L’affiche française et son slogan sont cependant trompeurs : ne pas s’attendre à une comédie locale, jouant sur des personnages mal dégrossis et folkloriques, même si l’exposition joue un brin sur ce registre.
Avant l’irruption du mal, un autre est déjà bien ancré : c’est la fâcherie entre deux frères, dont la situation rappelle celle des vieillards d’Une histoire vraie de Lynch, à la différence près qu’ils sont ici voisins et communiquent, lorsqu’ils y sont forcés, par chien interposé.
Ce silence allié à l’hostilité d’une nature aussi souveraine que majestueuse dessine les contours d’une terrible solitude : pas de femmes, pas de famille, mais une vie rythmée par les concours agricoles et l’alcool pour l’un, qui oblige l’autre, en silence, à le sauver de lui-même, notamment lors d’une insolite virée en tractopelle jusqu’à l’hôpital. Le rythme, parfaitement mené, donne à voir par ellipses successives l’âpreté d’un quotidien et la banalité d’une haine ordinaire (au gré, par exemple, d’un très beau plan de carreau brisé donnant vue sur la maison voisine) que plus personne ne questionne…jusqu’à l’irruption de l’épidémie.
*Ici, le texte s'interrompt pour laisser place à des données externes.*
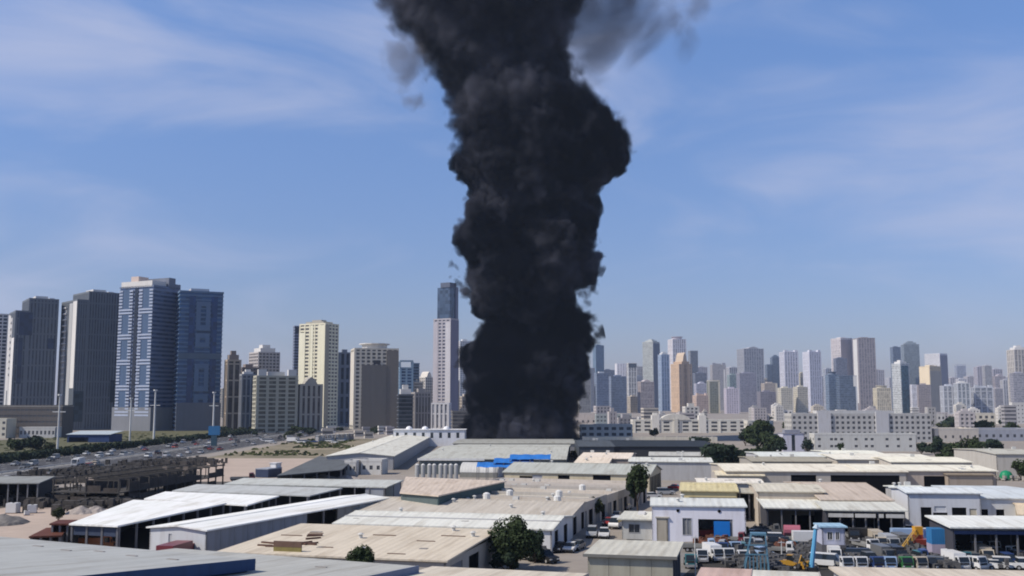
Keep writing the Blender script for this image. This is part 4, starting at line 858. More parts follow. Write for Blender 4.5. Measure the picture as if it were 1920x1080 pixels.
for px in (1190, 1262, 1275, 1350): b.part('pilaster', MB().box(xat(px) - .6, xat(px) + .6, -.4, -.02, 0, 9.6), cladmat((.7, .68, .62), .04))
house('white_house', 'white house with ragged roofline between the smoke and the cream villa row', (1088, 798), 1186, 8.6, (.64, .62, .58), 2, 7, az=0, depth=16, win=(.6, .5))
house('white_house', 'low grey green hall with pink roof band right beside the smoke', (1078, 776), 1118, 12.5, (.56, .5, .46), 1, 4, az=0, depth=20, win=(.3, .2))
house('apartment_house', 'wide teal grey office block low behind the white house near the smoke', (1118, 778), 1184, 12, (.30, .34, .35), 3, 10, az=0, depth=18)
house('villa_wing', 'pale low villa wing right of the cream villa row behind the big trees', (1402, 791), 1450, 9.5, (.62, .6, .53), 2, 5, az=0, depth=14)
house('white_house', 'small white house with stacked upper floors left of the five storey block', (1462, 770), 1486, 13.5, (.70, .68, .64), 3, 3, az=0, depth=14)
house('five_storey_block', 'long five storey pale apartment block with rows of square dark windows', (1484, 778), 1746, 16.6, (.46, .455, .44), 5, 26, az=-2, depth=15, win=(.5, .5), zlo=1.0)
BB = bpy.data.objects['five_storey_block']
W5 = (1746 - 1484) / 1920 * 605
for px in (1547, 1660): MB().box((px - 1484) / 262 * W5 - 4, (px - 1484) / 262 * W5 + 4, -.9, -.02, 0, 18.6).build('stair_tower', cladmat((.53, .53, .54), .04), BB)
MB().box(W5 * .2, W5 * .78, 3, 10, 17.0, 19.2).build('penthouse', cladmat((.5, .5, .5)), BB)
house('two_storey_block', 'long low white two storey block in front of the five storey one', (1527, 816), 1718, 8.0, (.56, .56, .53), 2, 14, az=0, depth=9, win=(.42, .34), zlo=1.2, fr=[(p - 1527) / 191 for p in (1536, 1559, 1567, 1578, 1605, 1624, 1635, 1663, 1684, 1707)])
b = B('lavender_block', 'small lavender block with a dark vertical slit, left of the low white block', 'building', (1468, 813), 1508, 0, 8.8, 0, depth=10)
b.walls(cladmat((.52, .52, .60)), holes={'f': [(.40, .56, .4, 8.2)]}); b.infill('f', .40, .56, .4, 8.2, MGLASS, 'window'); b.roof('flat', cladmat((.28, .28, .32)), 0, .3); b.part('roof_room', MB().box(1.5, b.W - 1.5, 2, 7, 9, 10.6), cladmat((.25, .26, .31)))
house('cream_house', 'cream house with raised end blocks far right above the dark trees', (1822, 776), 1866, 13, (.66, .61, .50), 2, 4, az=0, depth=14)
house('white_house', 'stepped bright white house at the right edge of the photo', (1898, 756), 1935, 23.4, (.58, .57, .55), 5, 5, az=0, depth=8, win=(.3, .3))
house('white_house', 'small white house at the right end of the five storey block', (1750, 778), 1772, 12, (.66, .64, .6), 2, 3, az=0, depth=12)
house('low_hall', 'pale low hall with pinkish roof line right of the five storey block', (1752, 806), 1835, 7.5, (.58, .53, .46), 1, 6, az=-4, depth=24, win=(.3, .25))
house('low_hall', 'grey blue low hall with long flat roof at the far right', (1830, 806), 1935, 7.0, (.34, .36, .41), 1, 8, az=0, depth=20, win=(.4, .3))
b = B('boundary_wall', 'long cream boundary wall below the villa row', 'wall', (1092, 819), 1345, 0, 3.2, 0, depth=.4); b.part('wall', MB().box(0, b.W, 0, .35, 0, 3.2), cladmat((.60, .56, .46)));
for k in range(12): b.part('pier', MB().box(b.W * k / 11.5, b.W * k / 11.5 + .9, -.1, -.005, 0, 3.5), cladmat((.62, .58, .48)))
b = B('green_dome', 'bright green dome shaped tank between clutter at the far right', 'dome', (1882, 889), 1902, 0, 2.0, 0, depth=4)
b.part('dome', MB().ball((b.W / 2, 2, 1.2), 1.9, 14, 6, 0.0), M('green_plastic', (.01, .22, .10), .4, .12, 1)); b.part('base', MB().tube((b.W / 2, 2, 0), (b.W / 2, 2, 1.2), 1.9, 14), M('green_plastic', (.01, .22, .10)))
# far left low buildings
house('cream_house', 'pale cream house at the far left edge below the dark towers', (-30, 787), 13, 12.5, (.58, .55, .46), 3, 4, az=0, depth=14)
house('podium_block', 'wide brownish car park block at the foot of the two dark grey towers', (-40, 762), 118, 21.4, (.115, .105, .10), 5, 20, az=0, depth=18, win=(.8, .3))
house('white_block', 'small white shop row below the brownish car park block', (36, 803), 104, 6.5, (.55, .54, .52), 1, 9, az=0, depth=10)
b = B('blue_pavilion', 'low blue walled pavilion with white sloping roof beside the motorway hedge', 'pavilion', (126, 815), 206, 0, 4.6, 0, depth=20)
b.walls(cladmat((.03, .06, .16)), holes={'f': [(.04, .5, 0, 3.0)]}); b.roof('shed', cladmat((.40, .46, .49)), 1.6, .6)

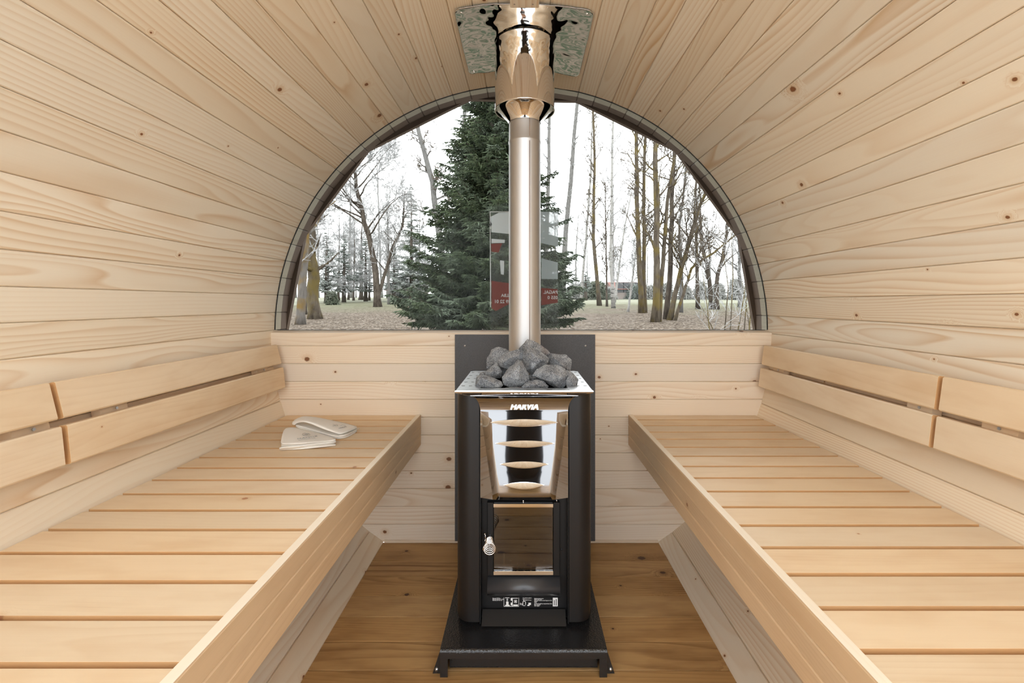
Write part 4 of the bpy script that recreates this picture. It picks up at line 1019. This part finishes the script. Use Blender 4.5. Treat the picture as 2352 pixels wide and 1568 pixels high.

Le principe est le même : les premiers symptômes, l’irruption des experts et l’éradication : toute une vie – et ici, une race spécifique, n’existant nulle part ailleurs – réduite à néant. La précision des consignes (l’abbatage, le nettoyage, la mise en quarantaine et la destruction méthodique de tout ce qui a servi au bétail) n’a d’égal que la passivité atterrée des éleveurs, incrédules.
La différence avec Petit Paysan est ici intéressante : là où le film français se mue en thriller sur les agissements d’un individu face à un système de contrôle ultra efficace, Béliers fait montre d’une facilité bien plus laxiste. Mais les dynamiques convergent, vers une fuite en avant en forme d’impasse.
Le récit est clairement brisé en deux pans : après le mutisme (du lien entre les frères, et de la confrontation à la catastrophe), place à la résistance. Mais le bon sens du spectateur comprend bien qu’aucun dénouement crédible ne se profile : les bêtes épargnées clandestinement ne peuvent rester dans le cadre domestique, et la fusion avec la nature qui reprend tous ses droits mime parfaitement les tentatives désespérées d’un personnage tragique à reprendre sa destinée en main. Ce qu’il perd sur le plan du pragmatisme, il le (re)gagne dans la fraternité retrouvée. Ce final suspendu, assez culoté, fait abstraction de tous les enjeux, sans qu’on puisse avoir beaucoup de doutes sur l’issue du récit, pour se consacrer à deux corps qui fusionnent, sa ns autre horizon que la chaleur humaine. Tout est perdu, mais remettons en perspective l’essentiel, semble dire cette image étonnante, coda d’un film touchant, sobre et abrasif à la fois.